From what I understand, manuscript scholars are part forensic scientists. The paper of a manuscript can tell you where and when it was made, and what materials it was made with. This, along with other factors, helps tell the story of the manuscript. Context is almost always appreciated with 500-year-old music.
There is an ephemeral quality to music too. Music would go out of vogue, and the compositions that were painstakingly scribed or printed by one generation, were cut up and reused for book bindings by the next. (Unfathomable, now.)
As an early music student at Indiana University, I took a trip to Chicago to go to the Newbery Library to view the famous Harpe de Melodie, a manuscript of a virelai by Jacob Senleches that was cleverly scribed on an image of a harp. The strings of the harp become the music stave. Because there are too many strings for a stave, it is difficult to read. However, there are directions written on a ribbon that winds around the frame of the instrument.

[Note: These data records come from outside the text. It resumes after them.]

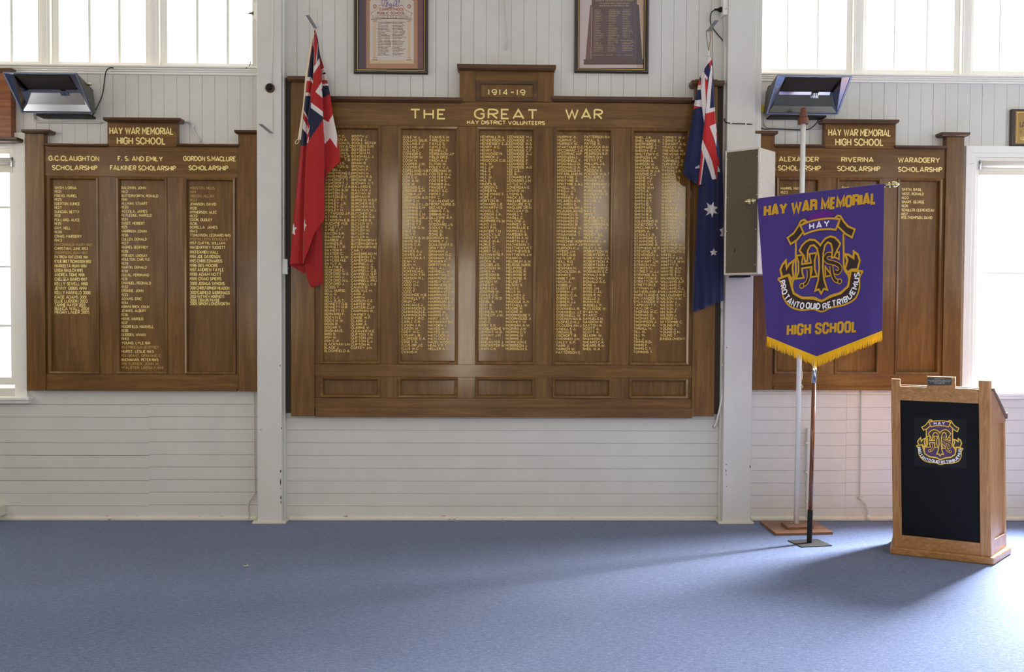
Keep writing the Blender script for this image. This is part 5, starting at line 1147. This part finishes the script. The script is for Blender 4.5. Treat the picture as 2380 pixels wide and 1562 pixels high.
# ------------------------------------------------------------------ gas radiant heaters
M['hood'] = plain('heater_enamel', (.10, .095, .08), .4, .3); M['refl'] = plain('polished_reflector', (.40, .41, .44), .16, 1)
M['burner'] = wood('burner_plaque', (.022, .016, .014), (.035, .027, .024), (.05, .04, .035), 'x', .8, 0)
M['edge'] = plain('heater_edge', lin(150, 160, 184), .35, .6)
def heater(label, TL, TR, BR, BL, vis, base):
    a, b_, c, d = at(*TL, -.40), at(*TR, -.40), at(*BR, -.13), at(*BL, -.13)
    x0, x1 = (a.x+d.x)/2, (b_.x+c.x)/2; zt, zb = (a.z+b_.z)/2, (c.z+d.z)/2; yt, yb = -.40, -.13
    t = thing('radiant_heater', label, 'heater', ((x0+x1)/2, -.06, zb), 'gas heaters under the high windows')
    tl, tr, br, bl = Vector((x0, yt, zt)), Vector((x1, yt, zt)), Vector((x1, yb, zb)), Vector((x0, yb, zb))
    n = (br-tr).cross(tl-tr).normalized(); n = -n if n.y > 0 else n   # out of the opening
    rt = Vector((0, yt+.27, zt-.055)); rear = lambda x: Vector((x, rt.y, rt.z)); rb = lambda x: Vector((x, yb+.045, zb+.012))
    b = MB(); w = .004
    # hood: top, back and the two cheeks, as thin sheet
    o = [tl, tr, rear(x1), rear(x0)]; b.add([p for p in o]+[p+Vector((0, 0, .003)) for p in o], [(0, 1, 2, 3), (4, 7, 6, 5), (0, 4, 5, 1), (1, 5, 6, 2), (2, 6, 7, 3), (3, 7, 4, 0)])
    o = [rear(x0), rear(x1), rb(x1), rb(x0)]; b.add(o+[p+Vector((0, .003, 0)) for p in o], [(0, 1, 2, 3), (4, 7, 6, 5), (0, 4, 5, 1), (1, 5, 6, 2), (2, 6, 7, 3), (3, 7, 4, 0)])
    for x, s in ((x0, -.003), (x1, .003)):
        o = [Vector((x, yt, zt)), rear(x), rb(x), Vector((x, yb, zb))]; b.add(o+[p+Vector((s, 0, 0)) for p in o], [(0, 1, 2, 3), (4, 7, 6, 5), (0, 4, 5, 1), (1, 5, 6, 2), (2, 6, 7, 3), (3, 7, 4, 0)])
    o = [bl, br, rb(x1), rb(x0)]; b.add(o+[p-Vector((0, 0, .003)) for p in o], [(0, 1, 2, 3), (4, 7, 6, 5), (0, 4, 5, 1), (1, 5, 6, 2), (2, 6, 7, 3), (3, 7, 4, 0)])
    b.build('hood', M['hood'], t)
    # bright rolled edge round the mouth
    b = MB(); cs = [tl, tr, br, bl]; ctr_ = (tl+tr+br+bl)/4; e = .010
    ins = [p+(ctr_-p).normalized()*e*1.25 for p in cs]
    vs = [p+n*.004 for p in cs]+[p+n*.004 for p in ins]+[p-n*.008 for p in ins]+[p-n*.008 for p in cs]
    fs = []
    for i in range(4):
        j = (i+1) % 4; fs += [(i, j, 4+j, 4+i), (4+i, 4+j, 8+j, 8+i), (i, 12+i, 12+j, j)]
    b.add(vs, fs); b.build('mouth_rim', M['edge'], t)
    # reflectors and burner inside
    U = x1-x0; dn = (bl-tl)
    P = lambda u, v, dd: tl+Vector((U*u, 0, 0))+dn*v-n*dd
    bt, bb_, bu0, bu1, dp = .10, .62, .15, .85, .105
    b = MB()
    outer = [P(.02, .03, .004), P(.98, .03, .004), P(.98, .97, .004), P(.02, .97, .004)]; inner = [P(bu0-.03, .06, .012), P(bu1+.03, .06, .012), P(bu1+.03, bb_, dp*.9), P(bu0-.03, bb_, dp*.9)]
    mid = [P(.09, .86, .035), P(.91, .86, .035)]
    b.add(outer+inner+mid, [(0, 1, 5, 4), (3, 8, 9, 2), (8, 7, 6, 9), (0, 4, 7, 8, 3), (1, 2, 9, 6, 5)])
    b.build('reflector', M['refl'], t)
    b = MB(); o = [P(bu0, .08, .014), P(bu1, .08, .014), P(bu1, bb_-.05, dp*.80), P(bu0, bb_-.05, dp*.80)]; b.add(o+[p-n*.012 for p in o], [(0, 1, 2, 3), (4, 7, 6, 5), (0, 4, 5, 1), (1, 5, 6, 2), (2, 6, 7, 3), (3, 7, 4, 0)]); b.build('burner', M['burner'], t)
    b = MB(); o = [P(bu0, bb_-.05, dp*.76), P(bu1, bb_-.05, dp*.76), P(bu1, bb_+.02, dp*.72), P(bu0, bb_+.02, dp*.72)]; b.add(o+[p-n*.012 for p in o], [(0, 1, 2, 3), (4, 7, 6, 5), (0, 4, 5, 1), (1, 5, 6, 2), (2, 6, 7, 3), (3, 7, 4, 0)]); b.build('burner_strip', M['steel'], t)
    b = MB(); b.obox(P(.60, bb_-.06, dp*.72), Vector((.045, 0, 0)), dn*.12, n*.014); 
    for k in (.61, .64, .665): b.tube([P(k, bb_-.08, dp*.5), P(k+.012, bb_+.04, dp*.45)], .0035, 6)
    b.build('igniter', M['chrome'], t)
    # gas box under the hood, wall arms over it
    g0, g1 = at(base[0], base[2], -.10).x, at(base[1], base[2], -.10).x; gz = at(base[1], base[3], -.10).z
    b = MB(); b.box(g0, g1, -.13, -.016, gz, zb-.006); b.build('gas_box', M['black'], t, bevel=.003)
    b = MB()
    for u in (.16, .84): b.box(x0+U*u, x0+U*u+.022, rt.y-.02, .0, rt.z+.01, rt.z+.016); b.box(x0+U*u, x0+U*u+.022, -.004, 0, rt.z-.05, rt.z+.016)
    b.build('wall_arm', M['black'], t)
    return t, x0, x1, zb
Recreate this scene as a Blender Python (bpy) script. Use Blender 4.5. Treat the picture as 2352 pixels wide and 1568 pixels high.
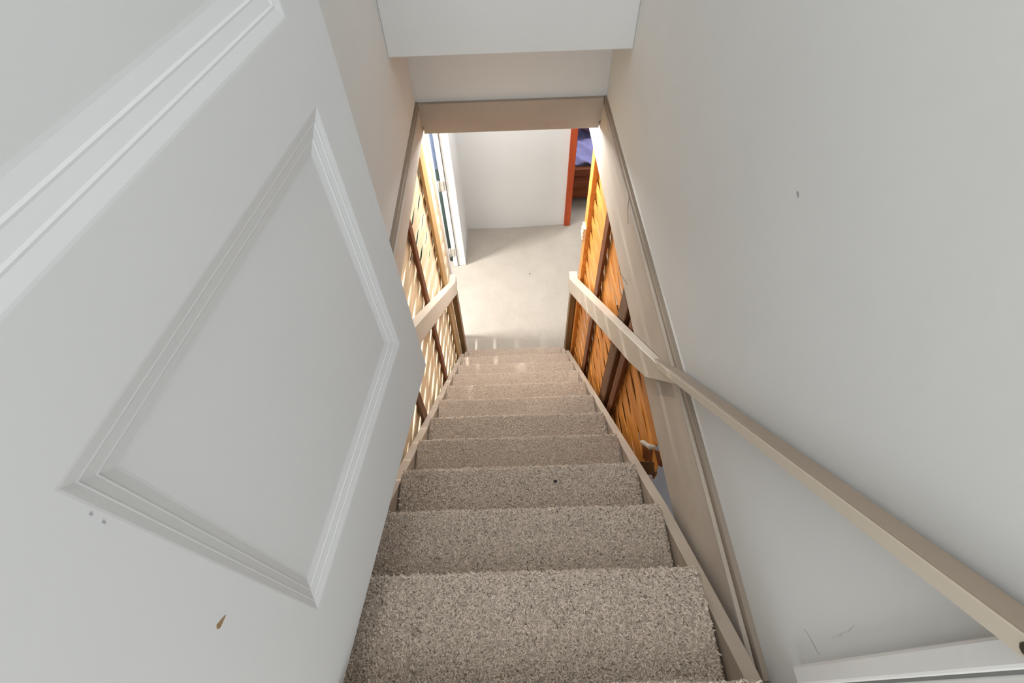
import bpy, bmesh, math, random
import numpy as np
from mathutils import Vector, Matrix

random.seed(7)
rng = np.random.default_rng(11)
for _o in list(bpy.data.objects):
    bpy.data.objects.remove(_o)
SC = bpy.context.scene
COL = SC.collection

# ------------------------------------------------------------------ camera
PITCH, YAW, ROLL, FPX = 0.929382677, -0.00883058, -0.04044609, 1122.87
cp, sp, cy, sy = math.cos(PITCH), math.sin(PITCH), math.cos(YAW), math.sin(YAW)
fw = Vector((sy * cp, cy * cp, -sp)); rt0 = Vector((cy, -sy, 0)); up0 = rt0.cross(fw)
rt = rt0 * math.cos(ROLL) + up0 * math.sin(ROLL); up = up0 * math.cos(ROLL) - rt0 * math.sin(ROLL)
cd = bpy.data.cameras.new('camera'); cam = bpy.data.objects.new('camera', cd); COL.objects.link(cam)
cd.sensor_width = 36.0; cd.lens = 36.0 * FPX / 2352.0; cd.clip_start = 0.01
M = Matrix((rt, up, -fw)).transposed().to_4x4(); M.translation = Vector((0, -0.0398, 0.9824))
cam.matrix_world = M
SC.camera = cam

# ------------------------------------------------------------------ world, lights, exposure
w = bpy.data.worlds.new('daylight'); SC.world = w; w.use_nodes = True
w.node_tree.nodes['Background'].inputs[0].default_value = (0.80, 0.88, 1.0, 1)
w.node_tree.nodes['Background'].inputs[1].default_value = 1.0
SC.view_settings.view_transform = 'Standard'; SC.view_settings.look = 'None'
SC.view_settings.gamma = 1.0; SC.view_settings.exposure = 0.16; SC.view_settings.use_curve_mapping = False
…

Visiting the Newberry was unlike any museum experience I had ever had. After requesting the manuscript I was shown to a reading room to wait for the book. After about 30 minutes, it arrived on a pillow, and a frame, and was opened to the page requested. Here was this little book that had survived centuries, with an image I knew too well, staring back at me. There was the ribbon and the rubric. The cantus and the tenor lines were clearly on the strings of the harp. It was all perfectly there for my 20th-century eyes to discover.
And it was so small. Like the size of a hardcover novel.
When you think about it, La Harpe de Melodie is an innovative piece of art. And now, having read Erin’s description of the delicacy of curating paper ephemera, I’m struck with how incredible it is that someone with a university library card can walk off the street in Chicago and ask to see a book scribed by a monk in Pavia, Italy in 1395.